In the previous paragraphs we defined grace period and described the acceptable conditions under TIPO's Patent Act. However, one important fact must be mentioned: unlike in the United States, a grace period does NOT determine the priority date of the patent. Although TIPO accepts the patent applications that disclosed prior to filing and meet conditions set in Article 22, paragraph 2, there are 3 major problems/risks caused by this process:

(1) If the applicant claims the benefit of a grace period under Article 22, paragraph 2, subparagraph 1, the invention may lose patentability in some patent offices. For example, China's State Intellectual Property Office (SIPO) allows the grace period only if the disclosure is in a national or an officially-recognized international exhibition, or in a national-level scientific seminar. In the Japan Patent Office (JPO), although a similar grace period clause exists, the recognition of "disclosed as a result of experiment" is different from TIPO. So the risk of losing patentability in other countries/regions is a major concern.

(2) If the applicant claims the benefit of grace period under Article 22, paragraph 2, subparagraph 2, the "exhibition" in which the invention was disclosed plays a key factor in its patentability. Unfortunately, currently no set definition of "officially recognized international exhibitions" exists. But for example, at the EPO, only the World Expo has been listed as a qualified event for 2010. Therefore, while you can still file a Taiwan patent after an invention exhibited in CeBIT or COMPUTEX, it has already lost its "novelty" for a European patent at the moment of exhibition.

(3) There is still a risk of non-patentability even if the invention is disclosed under the qualified conditions of Article 22, paragraph 2, subparagraphs 1 and 2. If another inventor files a patent or discloses his own invention (with subject matter which can be used as prior art against your invention), during the time between your disclosure and your application, that creates a "lose-lose" situation. The other inventor cannot receive a patent because your disclosure has made his invention "non-novel". Also under the "first to file" system, his application or disclosure also invalidated your application because the grace period only allows a prior art exception of your own disclosure. No one is able to receive a patent in this situation—unless you or he can prove that the other achieved the invention by through illegal means.

Let's take an example to explain the problem an applicant may have, if he/she does not completely understand the differences between grace period and priority. Assume that Jenny is the inventor of a special controller for the PlayStation 3. She disclosed the controller and how it works at the E3 game show, on 16 June, 2008. She filed her invention on 1 February 2009--within the 1-year grace period offered by the USPTO. On 16 February 2009, Jenny decides to authorize her good friend Huang to produce this controller in Taiwan, so she requests a patent firm to file a Taiwan patent and claim the priority from the US patent. Do you see the problem here? Although the first filing date of the invention was only half a month before her decision to file a Taiwan patent (which satisfies the regulation for the international priority claiming) 7 months have passed since disclosure of the invention to the date of decision to file a Taiwan patent.

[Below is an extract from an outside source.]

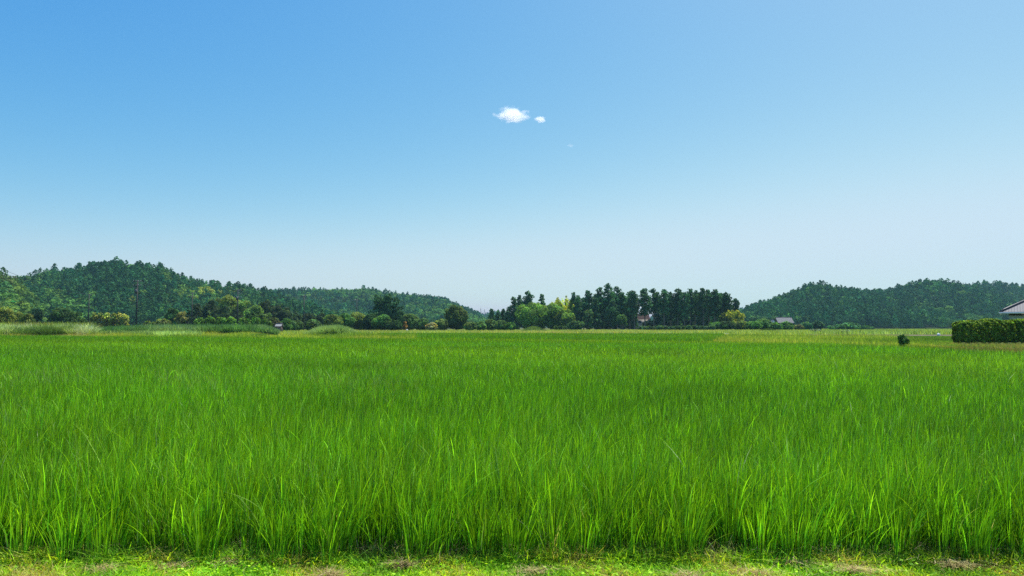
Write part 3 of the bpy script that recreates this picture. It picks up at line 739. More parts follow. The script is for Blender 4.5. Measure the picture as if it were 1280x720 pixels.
def gable_house(p, y, wpx, d, ratio, label, roofmat, wallmat, eave_frac=.62, rz=0.0, two=False, name="house", cat="house", group=None, depth=6.0, dz=0):
    Ht = py2z(y, d) - dz; W = wpx * d / F; D = depth; ev = Ht * eave_frac; ov = 0.5 if W > 4 else .15
    root = empty(name, (px2x(p, d), d, dz), rz); tag(root, label, cat, group)
    b = Buf(); hw, hd = W / 2 - ov, D / 2
    b.box(-hw, -hd, 0, hw, hd, ev)
    k = (Ht - ev) * (hd / (hd + ov))
    b.add([(-hw, -hd, ev), (-hw, hd, ev), (-hw, 0, ev + k), (hw, -hd, ev), (hw, hd, ev), (hw, 0, ev + k)], None, [[0, 2, 1], [3, 4, 5]])
    b.obj("wall", wallmat, root)
    e = ev - (Ht - ev) * ov / (hd + ov) + .1
    slab_roof("roof", [[(-W / 2, -hd - ov, e), (W / 2, -hd - ov, e), (W / 2, 0, Ht), (-W / 2, 0, Ht)], [(W / 2, hd + ov, e), (-W / 2, hd + ov, e), (-W / 2, 0, Ht), (W / 2, 0, Ht)]], .09, roofmat, root)
    rd = Buf(); rd.tube([(-W / 2 - .05, 0, Ht + .05), (W / 2 + .05, 0, Ht + .05)], [.13, .13], 8); rd.obj("ridge_tile", M_TILE_D, root)
    n = max(1, int(W / 2.6))
    for i in range(n):
        c = -hw + (i + .5) * 2 * hw / n; ww = min(.8, hw / n * .6)
        window(root, c - ww, c + ww, ev * .45 if not two else ev * .62, ev * .8 if not two else ev * .85, -hd)
    return root
gable_house(802, 392.5, 18, 350, 1, "red brown roofed house seen through the gap of the cedar grove", M_TILE_R, plain("cream_wall", (0.5, 0.46, 0.4)), .70, two=True)
# pent roof band on that house is its white eave
gable_house(979, 396.8, 20, 400, 1, "farmhouse with long grey tiled roof and dark walls under the pointed hill", M_TILE, M_TIMBER, .60, depth=7)
gable_house(965.5, 399.2, 6, 385, 1, "small white walled annex with steep gable beside the farmhouse", M_TILE, M_WHITE, .62, rz=rad(90), depth=3)
gable_house(349.5, 404.6, 8, 168, 1, "small shed with pale metal roof behind the tall crop", plain("pale_metal_roof", (0.24, 0.24, 0.23)), M_TIMBER, .75, depth=1.6, name="shed", cat="shed")

# pale box beside the orange shrub, white sack on the lane, rubble patch
b = Buf(); b.box(-.3, -.25, 0, .3, .25, .95); bx = empty("storage_box", (px2x(509, 222), 222, 0)); tag(bx, "pale upright storage box beside the rusty orange shrub", "box")
b.obj("body", M_WHITE, bx); b = Buf(); b.box(-.34, -.29, .953, .34, .29, 1.01); b.obj("lid", M_STEEL, bx)
def sack(loc):
    rg = np.random.default_rng(9); nu, nv = 14, 10; V = []
    for i in range(nv + 1):
        t = i / nv; r = .26 * math.sin(math.pi * (0.12 + .83 * t)) ** .6 * (1 - .25 * t)
        for j in range(nu):
            a = 2 * math.pi * j / nu; q = r * (1 + .1 * math.sin(3 * a + 5 * t) + rg.normal(0, .02))
            V.append((q * math.cos(a) * 1.25, q * math.sin(a), .5 * t))
    Q = [[i * nu + j, i * nu + (j + 1) % nu, (i + 1) * nu + (j + 1) % nu, (i + 1) * nu + j] for i in range(nv) for j in range(nu)]
    V.append((0, 0, .52)); k = len(V) - 1; T = [[nv * nu + j, nv * nu + (j + 1) % nu, k] for j in range(nu)]
    o = mesh_obj("sack", V, Q, M_WHITE, None, None, True, loc, T); tag(o, "full white sack standing on the gravel lane before the hedge", "sack")
sack((px2x(1174, 124), 124.5, 0.03))

# low concrete channel kerb seen as pale dashes before the grove
b = Buf()
x = px2x(735, 138)
while x < px2x(905, 138):
    b.box(x, 137.8, 0.02, x + 1.9, 138.1, .42 + R3.uniform(-.04, .04)); x += 2.0 + (R3.random() < .2) * 1.2
o = b.obj("channel_kerb", plain("pale_concrete", (0.5, 0.48, 0.42))); tag(o, "pale low concrete channel edge running before the central grove", "kerb")

# grassy mound
def mound(p, d, wpx, h, label, col):
    Rr = wpx * d / F / 2; nr, na = 10, 36; V = [(0, 0, h)]; 
    for i in range(1, nr + 1):
        r = i / nr
        for j in range(na):
            a = 2 * math.pi * j / na; V.append((Rr * r * math.cos(a), 6 * r * math.sin(a), h * (math.cos(math.pi * r) * .5 + .5)))
    T = [[0, 1 + j, 1 + (j + 1) % na] for j in range(na)]
    Q = [[1 + i * na + j, 1 + (i + 1) * na + j, 1 + (i + 1) * na + (j + 1) % na, 1 + i * na + (j + 1) % na] for i in range(nr - 1) for j in range(na)]
    root = empty("grassy_mound", (px2x(p, d), d, 0)); tag(root, label, "mound")
    mesh_obj("earth", V, Q, M_LAWN, root, None, True, None, T)
    n = 4000; rr = np.sqrt(rng.uniform(0, 1, n)); a = rng.uniform(0, 6.28, n)
    B = np.stack([Rr * rr * np.cos(a), 6 * rr * np.sin(a), h * (np.cos(np.pi * rr) * .5 + .5)], 1)
    V, Q, C = blades(B, rng.uniform(.2, .5, n), np.full(n, .12), rng.uniform(0, 6.28, n), rng.uniform(.1, .6, n), 1, jitter_col(col, n))
    g = mesh_obj("grass", V, Q, M_WEED, root, C); g["kind"] = "stuff"
mound(667, 215, 44, 1.7, "smooth light green grassy mound before the domed grove tree", (0.12, 0.19, 0.05))
mound(960, 210, 34, .9, "low green grassy rise before the grey roofed farmhouse", (0.11, 0.18, 0.04))

# ------------------------------------------------------------------ utility poles, cables, pylons
POLES = {}
def pole(key, p, y, d, arms, label, transformer=False):
    Ht = py2z(y, d); root = empty("utility_pole", (px2x(p, d), d, 0), rad(R3.uniform(-15, 15))); tag(root, label, "utility pole", "utility poles before the long hill")
    b = Buf(); b.tube([(0, 0, 0), (0, 0, Ht)], [.19, .11], 12); b.obj("pole", M_POLE, root, smooth=True)
    for k in range(arms):
        z = Ht - .35 - k * .9; b = Buf(); b.box(-.95, -.14, z - .05, .95, -.112, z + .05); b.box(-.5, -.112, z - .3, -.46, -.10, z); 
        am = b.obj("crossarm", M_STEEL, root)
        for xx in (-.85, -.3, .3, .85):
            c = Buf(); c.tube([(xx, -.125, z + .05), (xx, -.125, z + .1), (xx, -.125, z + .2), (xx, -.125, z + .26)], [.03, .06, .06, .03], 8); c.obj("insulator", M_CERAM, am)
    if transformer:
        b = Buf(); b.tube([(.0, -.48, Ht - 3.0), (.0, -.48, Ht - 2.0)], [.28, .28], 14); b.box(-.05, -.25, Ht - 2.9, .05, -.13, Ht - 2.1); b.obj("transformer", M_STEEL, root, smooth=False)
    b = Buf()
    for i in range(10): s = 1 if i % 2 else -1; z = 2.2 + i * .45; b.box(min(0, s * .32), -.012, z, max(0, s * .32), .012, z + .024)
    b.obj("climbing_steps", M_STEEL, root)
    POLES[key] = (px2x(p, d), d, Ht)
pole('o', -45, 318, 97, 2, "utility pole outside the frame carrying cables into the sky over the knob")
pole('a', 111, 367, 205, 1, "thin dark pole standing before the row of yellow green clumps")
pole('b', 171, 350, 150, 2, "tallest dark utility pole, standing alone before the wooded hill", True)
pole('c', 240, 365.5, 196, 2, "dark pole half hidden by the slim shrub at its foot", False)
pole('d', 297, 361.5, 182, 3, "pole with pale crossarms in front of the sunlit tree clump", True)
pole('e', 380, 369, 220, 1, "bare dark pole before the lower ridge, next to pale grass")
pole('f', 446, 374, 245, 1, "thinnest pole, rising from shrubs near three cedars")
def cable(a, b_, dx, dz, sag, r, lab):
    A = Vector(POLES[a]) + Vector((dx, 0, dz)); B = Vector(POLES[b_]) + Vector((dx, 0, dz)); b = Buf(); P = []
    for i in range(17):
        t = i / 16; q = A.lerp(B, t); q.z -= 4 * sag * t * (1 - t); P.append(q)
    b.tube(P, [r] * 17, 5, False); o = b.obj("power_cable", M_WIRE, smooth=True); tag(o, lab, "cable", "cables between the poles")
names = {'o': 'the unseen pole', 'a': 'the pole by yellow clumps', 'b': 'the tallest pole', 'c': 'the half hidden pole', 'd': 'the pale armed pole', 'e': 'the bare pole', 'f': 'the thinnest pole'}
for a, c in (('o', 'a'), ('a', 'b'), ('b', 'c'), ('c', 'd'), ('d', 'e'), ('e', 'f')):
    for nm, dx, dz, sg in (("upper", -.85, -.1, 1.2), ("second", .85, -.1, 1.4), ("lower", 0, -2.6, 1.8)):
        cable(a, c, dx, dz, sg, .022, f"{nm} black cable from {names[a]} to {names[c]}")
def pylon(p, y, d, lab):
    Ht = py2z(y, d); root = empty("lattice_pylon", (px2x(p, d), d, 0)); tag(root, lab, "pylon", "pylons on the far skyline")
    b = Buf(); 
    for sx in (-1, 1):
        for sy in (-1, 1): b.tube([(sx * 3, sy * 3, 0), (sx * 1, sy * 1, Ht * .75), (0, 0, Ht)], [.3, .25, .2], 4)
    for k in range(10):
        z0, z1 = Ht * .075 * k, Ht * .075 * (k + 1); w0, w1 = 3 - 2 * k / 10, 3 - 2 * (k + 1) / 10
        for sy in (-1, 1):
            b.tube([(-w0, sy * w0, z0), (w1, sy * w1, z1)], [.12, .12], 4); b.tube([(w0, sy * w0, z0), (-w1, sy * w1, z1)], [.12, .12], 4)
    b.obj("tower", M_STEEL, root)
    for f in (.78, .88):
        b = Buf(); b.tube([(-4, 0, Ht * f), (4, 0, Ht * f)], [.2, .2], 4); b.obj("crossarm", M_STEEL, root)
pylon(601, 384.5, 1500, "taller faint pylon on the far skyline beside the blue ridge")
pylon(605.5, 386, 1560, "shorter faint pylon next to the taller one on the far skyline")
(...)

The application has no chance to meet the requirements for the grace period in Taiwan. In this case, the controller may not be patentable in all patent offices except the USPTO.

To summarize, a novelty grace period is a remedial measure for filing a patent if you have already disclosed your invention. But is an option nonetheless. However, please don't assume that this rule erases any and all disclosure, because in many countries the invention may still lose novelty. The best way to secure the novelty of your invention is still to first file the patent. Then you can claim priority of the first filing date of when applying in other countries. Just ask yourself before disclosing an invention: "Is it worth the risk of losing this patent?" I believe you will know what to do next.